A Chinese oarsman rows a traditional boat at a lake against a backdrop of the China Central Television tower in Beijing June 5, 2003. China said on Thursday it planned to invest more than $30 billion over the next few years to fight its water pollution problems and help relieve shortages of drinking water that plague much of the country including Beijing. The United Nations marked World Environment Day on Thursday with a focus on water, saying two billion people were dying for it. Photo by Andrew Wong/Reuters
In China, the world's most populous country, the government said it planned to invest more than $30 billion over the next few years to fight water pollution and help relieve shortages.

"China is a country that still lacks water resources, and the problem of water pollution remains severe," said Xie Zhenhua, minister of the State Environmental Protection Administration.

But environmentalists reiterated concern over China's Three Gorges Dam -- the world's largest hydroelectric project -- which China began filling up on Sunday after a decade of work.

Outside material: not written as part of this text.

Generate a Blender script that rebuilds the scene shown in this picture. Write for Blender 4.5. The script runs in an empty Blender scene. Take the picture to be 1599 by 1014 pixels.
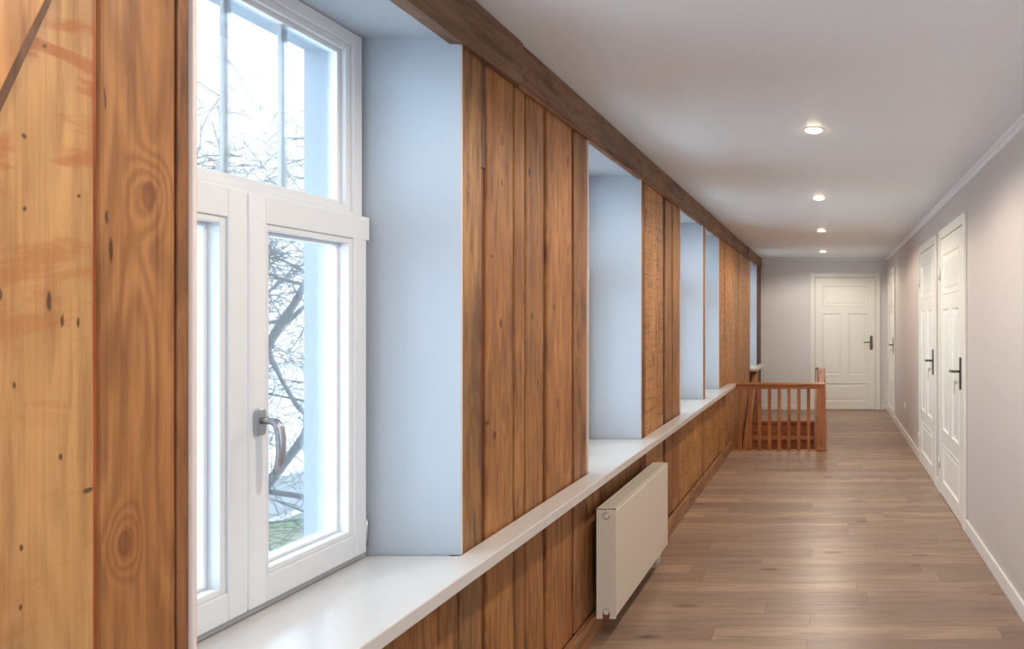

It is meant to tame the river whose annual floods have killed 300,000 people in the last century alone.

The WWF environmental group said 1,700 dams planned around the world would suck rivers dry and give few benefits to people most in need. "A growing number of rivers now rarely reach the sea, such as the Colorado River in the United States and Mexico and the Yangtze River," it said.

In Bangladesh, where water can often be both a blessing and a curse, the government launched a tree-planting drive that it said aimed to turn the country into a "garden of green" by 2015.

The United Nations says water is the world's most precious resource and the basis of life. European and U.S. space probes are heading to Mars this year to seek evidence of water -- a sign life might have existed on the red planet.